According to customs statistics, China’s polyethylene (PE) imports sharply declined to 1.101 million tons in March 2025, a decrease of 16.92% month-on-month and 8.94% year-on-year. Among them, the import volume for LDPE (Tariff Code 39011000) was approximately 270,000 tons, down 18.43% month-on-month but up 8.26% year-on-year; HDPE (Tariff Code 39012000) imports were about 437,000 tons, a decrease of 17.16% month-on-month and 12.84% year-on-year; and LLDPE (Tariff Code 39014020) imports reached about 394,000 tons, down 7.27% month-on-month and 14.03% year-on-year.
The main reasons can be summarized as follows:
1.Reduction in Overseas Supply: Some plastic production facilities overseas underwent maintenance during the first quarter, and additionally, production rates in the Middle East and Southeast Asia dropped due to Ramadan, further constraining export capacity.
2.Release of Domestic Capacity: New production capacities, such as those from Baofeng in Inner Mongolia, came online in March, leading to a PE output of 2.7486 million tons domestically—an increase of 7.05% month-on-month—and a reduced reliance on imports.
3.Lack of Competitiveness: Domestic PE prices continued to be under pressure and declined, causing international resources to preferentially flow to regions with higher prices.
In contrast to the imports, polyethylene exports surged in March, reaching 108,200 tons, nearly matching the high point of 109,100 tons in March 2023. This figure represents an 86.87% increase month-on-month and a 6.50% increase year-on-year.

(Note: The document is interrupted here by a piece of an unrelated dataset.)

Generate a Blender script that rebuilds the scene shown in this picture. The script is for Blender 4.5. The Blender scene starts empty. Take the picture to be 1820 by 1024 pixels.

Breaking this down by product, LDPE exports were approximately 26,900 tons, an increase of 94.93% month-on-month and 17.98% year-on-year; HDPE exports were 62,400 tons, up 83.53% month-on-month and 17.29% year-on-year; while LLDPE exports were about 18,900 tons, an increase of 87.13% month-on-month but a decrease of 26.1% year-on-year.
The three key drivers of this export surge are:
1.Chinese New Year Timing: The low base effect from the timing of the Spring Festival, which usually has a negative impact on exports lasting about 30 days. The Spring Festival in 2024 was on February 10, which affected the early March performance due to shutdowns, resulting in a lower base. In contrast, the 2025 Spring Festival was earlier, allowing for recovery in operations by March, thus exports rebounded.
2.Strong Resilience in External Demand: There remains robust demand from foreign markets.
3.Phase of 'Export Rush': U.S. tariffs of 145% on imports from China were set to take effect in April, prompting companies to rush shipments in March to avoid cost increases, contributing to a “rush to export” effect.
Looking ahead, in April 2025, as the demand for agricultural films and greenhouse films is expected to seasonally decline, domestic market demand for imports may weaken. Coupled with the release of new domestic capacities (such as Baofeng's third line in Inner Mongolia and new installations from Shandong Xinshi), increased domestic supply may partially replace import demand. Furthermore, rising costs due to tariffs may lead businesses to seek alternative sources from regions such as the Middle East and Canada. Therefore, a month-on-month decline in PE import volume is expected in April. On the export side, overseas demand may weaken, the arbitrage window is closing, and currency fluctuation risks may also contribute to a slight month-on-month decrease in PE exports in April.